T.S. ELIOT’S DEFINITION OF HERESY AND THE VALUE OF HERETICS

More thoughts on heresy, this one on seeing the good in the wrong by Derek Rishmawy . . . 
T.S. Eliot is one of my favorite poets that I don’t read–at least not his poetry. When reading Scruton I found out he had a lecture series involving the notion of heresy, so of course I was intrigued.  It took some digging to track them down though, because they had been suppressed by Eliot himself due to some unfortunately anti-Semitic content. In any case, I found them and tracked down his definition of heresy and heretics:
Furthermore, the essential of any important heresy is not simply that it is wrong: it is that it is partly right. It is characteristic of the more interesting heretics, in the context in which I use the term, that they have an exceptionally acute perception, or profound insight, of some part of the truth; an insight more important often than the inferences of those who are aware of more but less acutely aware of anything. So far as we are able to redress the balance, effect the compensation, ourselves, we may find such authors of the greatest value. If we value them as they value themselves we shall go astray. And in the present state of affairs, with the low degree of education to be expected of public and of reviewers, we are more likely to go wrong than right; we must remember too, that an heresy is apt to have a seductive simplicity, to make a direct and persuasive appeal to intellect and emotions, and to be altogether more plausible than the truth.

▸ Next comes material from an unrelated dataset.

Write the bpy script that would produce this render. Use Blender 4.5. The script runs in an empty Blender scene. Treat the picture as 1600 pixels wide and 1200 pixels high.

-Eliot, T. S., 1888-1965. After Strange Gods : A Primer of Modern Heresy; London : Faber and Faber.
In other words, heretics are usually never totally wrong. In fact, they often-times grasp a vital truth more profoundly than others, but let it distort their thought when it becomes a focal point dominating all other truths. For that reason, sometimes interacting intellectually with heretics, or distorting teachers, is helpful–albeit in a negative way. One thinks of the way that Calvin’s interactions with Osiander on the issue of union with Christ which forced him to clarify his own thought on the matter. This doesn’t excuse heresy or mean we shouldn’t strive to avoid it and cling to the truth any less. It does mean that sometimes it’s good to try and understand what motivates it in order that our orthodoxy might be all the stronger. If I can understand the repugnancy of the absolutist dogmatism that drives some towards relativism, I can learn to present truth in a more gracious and understanding manner. If I can understand what would motivate a panentheistic denial of transcendence, I can know better how to communicate the beauty of a God whose transcendence is the ground for his immanence.
In other words, in the sovereignty of God even heretics can teach us something about the truth.